Berlin Teknik Üniversitesi’nden protesto araştırmaları yürüten Prof. Peter Ulrich de, iki ülkedeki göstericilerin şu ortak yanına dikkat çekiyor:

“Her iki ülkede de sesinin duyulmasını ve alınan kararlara doğrudan katılım isteyen kişilerin sayısı, günümüzde sürekli artıyor. Onların bu talepleri, alınan kararlara yeterince dâhil edilmedikleri duygusuyla yakından ilişkili ve bu talep, yani demokrasinin aşağıdan başlaması isteği, sadece birileri tarafından yönetilmek değil, aynı zamanda kaderlerini kendi ellerine almak isteği, kesinlikle her iki ülkedeki protestoların ortak çıkış noktalarından birini oluşturuyor.”
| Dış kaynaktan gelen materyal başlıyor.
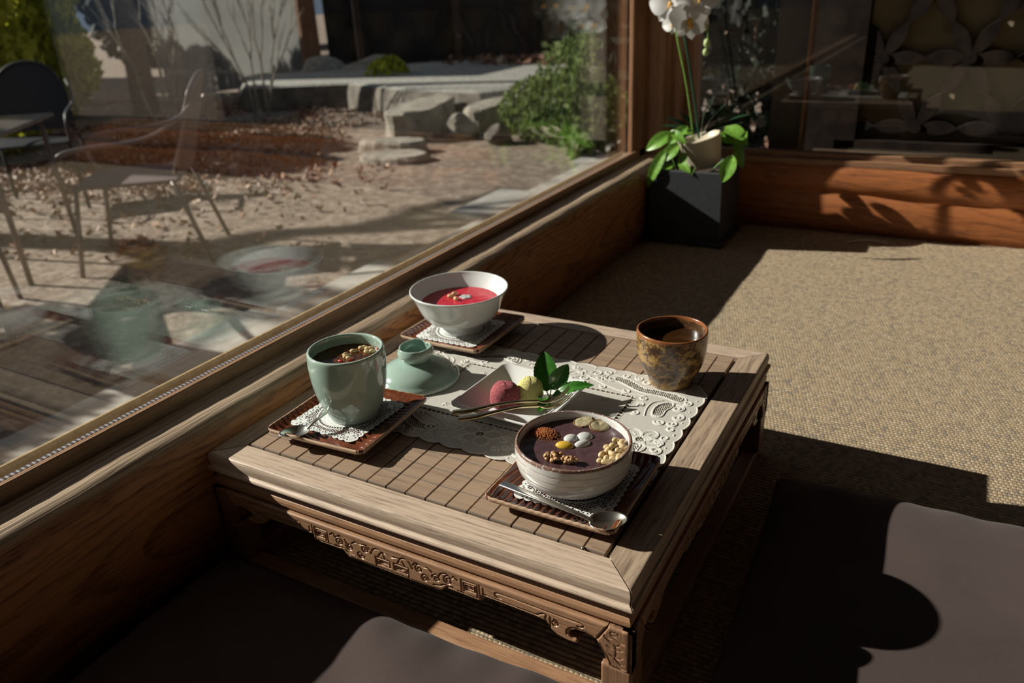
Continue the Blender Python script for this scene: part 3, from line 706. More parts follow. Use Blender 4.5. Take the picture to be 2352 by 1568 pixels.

Ulrich, orta sınıfın protestolardaki taleplerinin dikkate alınma şansını yüksek buluyor: “Çünkü onların kendilerini ifade ediş şekli, tarzları ve talepleri, politik sistem içinde ses getirir. Zira, orada da orta sınıfın birçok temsilcisi bulunuyor.” (Vatan)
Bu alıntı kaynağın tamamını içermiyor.